Isabelle : Je n’ai pas envie de répondre à la question directement dans la mesure où tous les cerveaux sont équipés pour être créatifs. Cela aussi a été une surprise de découvrir la plasticité de cet organe et cela tout au long de la vie. Plus on le stimule, plus on le surprend, et plus il augmente ses connexions synaptiques. Il peut s’adapter à des situations nouvelles. Développer notre créativité ne dépend finalement que de la curiosité dont on fait preuve.
Jean-Luc : Pour ma part, je l’expérimente en musique. Mais ça ne fait pas si longtemps que je me suis rendu compte que, du moment que j’ai de la dopamine en suffisance, mon cerveau invente constamment des situations. Le seul truc, c’est qu’il faut être ouvert à ce que le cerveau invente. En réalité, maintenant, je laisse les choses advenir et je les saisis au vol. Mon cerveau est créatif, et moi je produis.
Isabelle : Quelle chance ! (rires)
- Un dernier mot pour les personnes qui hésiteraient encore à venir voir le spectacle le 11 mars ?
Isabelle : Il ne faut pas hésiter (rires).

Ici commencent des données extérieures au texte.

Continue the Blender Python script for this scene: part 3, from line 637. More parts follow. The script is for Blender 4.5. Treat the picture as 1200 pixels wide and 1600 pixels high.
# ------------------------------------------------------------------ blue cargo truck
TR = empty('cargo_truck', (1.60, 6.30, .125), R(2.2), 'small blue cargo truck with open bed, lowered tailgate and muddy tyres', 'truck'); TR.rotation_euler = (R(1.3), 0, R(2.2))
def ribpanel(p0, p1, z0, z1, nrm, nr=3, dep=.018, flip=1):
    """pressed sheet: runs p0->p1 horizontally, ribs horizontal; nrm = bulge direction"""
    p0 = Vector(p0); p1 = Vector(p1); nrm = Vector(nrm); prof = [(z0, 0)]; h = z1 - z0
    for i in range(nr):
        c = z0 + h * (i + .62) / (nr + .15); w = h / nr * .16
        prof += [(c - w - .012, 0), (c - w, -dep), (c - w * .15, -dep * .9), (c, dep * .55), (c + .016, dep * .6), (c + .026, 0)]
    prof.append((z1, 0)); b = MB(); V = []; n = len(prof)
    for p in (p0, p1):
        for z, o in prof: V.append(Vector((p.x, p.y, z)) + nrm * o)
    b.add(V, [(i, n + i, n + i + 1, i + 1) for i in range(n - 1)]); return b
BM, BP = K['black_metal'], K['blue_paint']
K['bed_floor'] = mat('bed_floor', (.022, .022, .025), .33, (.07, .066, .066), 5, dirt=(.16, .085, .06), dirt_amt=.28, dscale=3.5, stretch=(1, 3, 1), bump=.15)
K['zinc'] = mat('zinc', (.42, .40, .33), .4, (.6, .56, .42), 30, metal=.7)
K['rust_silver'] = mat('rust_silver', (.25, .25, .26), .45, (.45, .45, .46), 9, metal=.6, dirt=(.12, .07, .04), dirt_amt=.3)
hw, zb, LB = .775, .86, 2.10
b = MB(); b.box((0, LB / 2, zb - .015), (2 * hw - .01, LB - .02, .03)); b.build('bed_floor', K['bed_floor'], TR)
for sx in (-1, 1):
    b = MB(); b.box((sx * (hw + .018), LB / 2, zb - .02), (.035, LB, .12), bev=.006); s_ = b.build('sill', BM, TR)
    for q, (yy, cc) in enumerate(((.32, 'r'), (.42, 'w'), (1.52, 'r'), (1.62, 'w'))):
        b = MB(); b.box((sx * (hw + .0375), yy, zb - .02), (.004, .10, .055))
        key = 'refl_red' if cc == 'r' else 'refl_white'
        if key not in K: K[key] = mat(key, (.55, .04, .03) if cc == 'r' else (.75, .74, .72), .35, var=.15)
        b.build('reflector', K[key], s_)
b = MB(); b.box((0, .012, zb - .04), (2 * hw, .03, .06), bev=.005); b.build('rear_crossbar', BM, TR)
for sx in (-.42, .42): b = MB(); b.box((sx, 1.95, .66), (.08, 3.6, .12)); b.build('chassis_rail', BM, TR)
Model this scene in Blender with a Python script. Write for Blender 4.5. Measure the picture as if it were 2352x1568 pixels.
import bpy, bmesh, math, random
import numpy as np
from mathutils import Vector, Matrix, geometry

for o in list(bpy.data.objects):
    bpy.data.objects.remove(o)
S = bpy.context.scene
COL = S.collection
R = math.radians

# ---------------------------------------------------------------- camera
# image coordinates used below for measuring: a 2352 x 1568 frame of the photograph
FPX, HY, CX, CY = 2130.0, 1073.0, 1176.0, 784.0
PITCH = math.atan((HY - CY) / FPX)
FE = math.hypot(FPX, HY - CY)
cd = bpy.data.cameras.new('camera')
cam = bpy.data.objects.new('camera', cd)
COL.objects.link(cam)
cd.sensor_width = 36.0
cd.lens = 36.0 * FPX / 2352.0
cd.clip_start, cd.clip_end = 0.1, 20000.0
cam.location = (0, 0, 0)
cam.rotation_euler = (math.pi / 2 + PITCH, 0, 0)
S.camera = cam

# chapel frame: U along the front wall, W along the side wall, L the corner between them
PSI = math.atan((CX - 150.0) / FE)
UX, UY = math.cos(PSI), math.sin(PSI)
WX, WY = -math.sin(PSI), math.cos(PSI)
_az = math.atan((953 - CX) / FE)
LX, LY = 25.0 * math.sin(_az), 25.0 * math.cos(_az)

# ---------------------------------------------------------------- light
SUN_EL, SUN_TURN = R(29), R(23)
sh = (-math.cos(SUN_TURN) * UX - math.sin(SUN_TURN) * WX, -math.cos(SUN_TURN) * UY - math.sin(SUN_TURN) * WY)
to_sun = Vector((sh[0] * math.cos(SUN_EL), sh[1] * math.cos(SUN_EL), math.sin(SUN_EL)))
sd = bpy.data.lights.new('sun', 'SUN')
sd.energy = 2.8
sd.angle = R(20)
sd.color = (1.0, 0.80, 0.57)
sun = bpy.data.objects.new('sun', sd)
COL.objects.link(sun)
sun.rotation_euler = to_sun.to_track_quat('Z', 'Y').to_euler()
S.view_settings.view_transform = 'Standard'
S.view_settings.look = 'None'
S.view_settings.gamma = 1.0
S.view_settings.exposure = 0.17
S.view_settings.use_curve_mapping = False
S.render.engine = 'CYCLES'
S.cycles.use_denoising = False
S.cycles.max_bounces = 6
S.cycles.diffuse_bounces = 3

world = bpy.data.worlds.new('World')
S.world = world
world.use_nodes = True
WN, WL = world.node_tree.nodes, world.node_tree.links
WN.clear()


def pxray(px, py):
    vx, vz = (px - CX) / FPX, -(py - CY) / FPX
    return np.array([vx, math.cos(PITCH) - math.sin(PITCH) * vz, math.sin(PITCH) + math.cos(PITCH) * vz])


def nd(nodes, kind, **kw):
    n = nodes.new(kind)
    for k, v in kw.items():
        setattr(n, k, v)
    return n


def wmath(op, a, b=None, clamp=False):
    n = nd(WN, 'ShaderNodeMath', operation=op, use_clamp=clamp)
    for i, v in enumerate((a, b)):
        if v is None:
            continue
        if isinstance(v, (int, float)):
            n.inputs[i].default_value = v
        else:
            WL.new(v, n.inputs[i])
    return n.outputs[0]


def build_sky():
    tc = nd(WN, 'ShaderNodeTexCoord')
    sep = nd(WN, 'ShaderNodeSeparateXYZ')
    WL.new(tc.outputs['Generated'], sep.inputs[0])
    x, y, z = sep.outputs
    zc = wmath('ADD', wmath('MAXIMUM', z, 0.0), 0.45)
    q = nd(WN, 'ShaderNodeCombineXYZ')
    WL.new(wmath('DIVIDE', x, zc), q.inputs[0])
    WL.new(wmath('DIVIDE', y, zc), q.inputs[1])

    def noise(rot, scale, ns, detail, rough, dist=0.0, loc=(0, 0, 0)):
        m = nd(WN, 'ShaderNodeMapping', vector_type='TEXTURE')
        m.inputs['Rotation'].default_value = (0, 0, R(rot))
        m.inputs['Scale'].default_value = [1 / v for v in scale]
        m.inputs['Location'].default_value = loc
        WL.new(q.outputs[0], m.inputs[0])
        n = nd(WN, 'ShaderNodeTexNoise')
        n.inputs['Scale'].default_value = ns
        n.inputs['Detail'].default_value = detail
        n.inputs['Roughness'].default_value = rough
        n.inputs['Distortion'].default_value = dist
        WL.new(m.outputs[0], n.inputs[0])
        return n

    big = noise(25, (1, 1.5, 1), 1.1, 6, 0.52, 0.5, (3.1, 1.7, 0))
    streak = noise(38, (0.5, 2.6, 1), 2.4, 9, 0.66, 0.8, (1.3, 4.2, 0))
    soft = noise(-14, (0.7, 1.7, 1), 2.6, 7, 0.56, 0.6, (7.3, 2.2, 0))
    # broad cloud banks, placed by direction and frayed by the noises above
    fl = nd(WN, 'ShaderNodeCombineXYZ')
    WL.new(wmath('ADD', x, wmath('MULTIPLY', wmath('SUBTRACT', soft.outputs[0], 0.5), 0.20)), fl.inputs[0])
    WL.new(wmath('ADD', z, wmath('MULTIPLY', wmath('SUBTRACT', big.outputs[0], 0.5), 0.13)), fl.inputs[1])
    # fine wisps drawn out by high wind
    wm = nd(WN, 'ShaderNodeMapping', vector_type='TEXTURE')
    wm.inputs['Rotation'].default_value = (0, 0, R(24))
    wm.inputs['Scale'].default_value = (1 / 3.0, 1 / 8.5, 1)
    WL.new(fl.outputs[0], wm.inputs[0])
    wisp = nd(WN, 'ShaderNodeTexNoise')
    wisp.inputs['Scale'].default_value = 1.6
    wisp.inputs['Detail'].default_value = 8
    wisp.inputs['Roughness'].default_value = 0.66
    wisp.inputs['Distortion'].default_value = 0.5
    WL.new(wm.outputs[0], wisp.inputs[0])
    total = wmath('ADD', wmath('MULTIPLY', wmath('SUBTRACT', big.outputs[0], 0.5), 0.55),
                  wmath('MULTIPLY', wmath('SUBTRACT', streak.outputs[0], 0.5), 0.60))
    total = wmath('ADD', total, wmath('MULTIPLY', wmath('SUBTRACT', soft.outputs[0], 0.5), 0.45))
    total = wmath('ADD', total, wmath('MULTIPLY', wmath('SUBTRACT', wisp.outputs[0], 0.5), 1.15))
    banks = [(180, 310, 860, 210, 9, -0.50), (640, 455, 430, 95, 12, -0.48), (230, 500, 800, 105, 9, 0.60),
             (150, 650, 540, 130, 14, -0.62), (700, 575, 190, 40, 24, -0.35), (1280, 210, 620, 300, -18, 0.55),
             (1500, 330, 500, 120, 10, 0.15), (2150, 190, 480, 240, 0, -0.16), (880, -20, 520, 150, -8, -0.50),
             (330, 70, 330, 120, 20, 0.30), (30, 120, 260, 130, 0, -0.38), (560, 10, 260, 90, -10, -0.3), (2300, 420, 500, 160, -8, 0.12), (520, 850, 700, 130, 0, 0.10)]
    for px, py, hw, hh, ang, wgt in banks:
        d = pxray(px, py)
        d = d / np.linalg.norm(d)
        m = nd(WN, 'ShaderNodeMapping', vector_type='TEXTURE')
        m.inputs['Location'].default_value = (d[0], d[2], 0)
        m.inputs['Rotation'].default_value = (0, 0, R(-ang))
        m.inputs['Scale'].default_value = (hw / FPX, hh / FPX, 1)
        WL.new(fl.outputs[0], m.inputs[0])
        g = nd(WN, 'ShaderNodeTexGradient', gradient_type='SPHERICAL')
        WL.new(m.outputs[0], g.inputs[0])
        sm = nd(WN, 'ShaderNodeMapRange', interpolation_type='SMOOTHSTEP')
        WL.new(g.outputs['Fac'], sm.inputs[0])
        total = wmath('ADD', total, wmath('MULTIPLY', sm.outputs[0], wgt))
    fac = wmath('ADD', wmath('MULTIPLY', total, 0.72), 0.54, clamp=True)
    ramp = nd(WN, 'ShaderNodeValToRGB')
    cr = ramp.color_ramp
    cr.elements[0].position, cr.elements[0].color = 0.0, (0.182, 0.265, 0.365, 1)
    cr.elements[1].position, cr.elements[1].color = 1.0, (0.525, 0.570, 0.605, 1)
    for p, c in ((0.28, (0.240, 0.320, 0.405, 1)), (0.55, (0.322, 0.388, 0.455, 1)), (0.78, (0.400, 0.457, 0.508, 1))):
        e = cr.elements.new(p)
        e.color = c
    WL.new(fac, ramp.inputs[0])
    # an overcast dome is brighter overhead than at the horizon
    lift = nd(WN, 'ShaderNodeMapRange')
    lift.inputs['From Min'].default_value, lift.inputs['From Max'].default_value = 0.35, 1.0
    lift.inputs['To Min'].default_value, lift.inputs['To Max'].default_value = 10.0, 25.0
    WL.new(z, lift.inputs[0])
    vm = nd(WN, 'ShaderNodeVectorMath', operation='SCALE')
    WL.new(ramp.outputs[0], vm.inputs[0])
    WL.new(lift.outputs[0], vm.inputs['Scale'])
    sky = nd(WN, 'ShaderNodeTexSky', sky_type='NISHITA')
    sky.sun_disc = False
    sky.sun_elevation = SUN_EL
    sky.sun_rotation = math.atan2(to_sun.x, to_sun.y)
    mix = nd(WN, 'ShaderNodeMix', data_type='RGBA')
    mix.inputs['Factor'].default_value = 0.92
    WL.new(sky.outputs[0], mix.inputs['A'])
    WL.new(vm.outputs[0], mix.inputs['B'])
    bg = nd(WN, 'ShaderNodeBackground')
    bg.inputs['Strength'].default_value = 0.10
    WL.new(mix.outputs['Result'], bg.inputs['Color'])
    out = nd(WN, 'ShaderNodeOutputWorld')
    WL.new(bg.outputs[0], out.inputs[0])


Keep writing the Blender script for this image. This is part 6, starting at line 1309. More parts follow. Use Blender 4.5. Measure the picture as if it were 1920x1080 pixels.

Jean-Luc : Je pense que c’est un spectacle formidable, on nous l’a toujours dit (rires). Tous les gens qui sont venus nous voir nous ont dit que c’était drôle et intéressant. Et c’est la raison pour laquelle on continue.
Isabelle : C’est un spectacle accessible à tous les publics puisque nous-mêmes – on le rappelle – nous ne sommes pas du tout des spécialistes du cerveau. On a d’abord intégré ces matières complexes pour pouvoir ensuite les transmettre au public de la façon la plus créative justement, en éveillant la curiosité par rapport à ce sujet.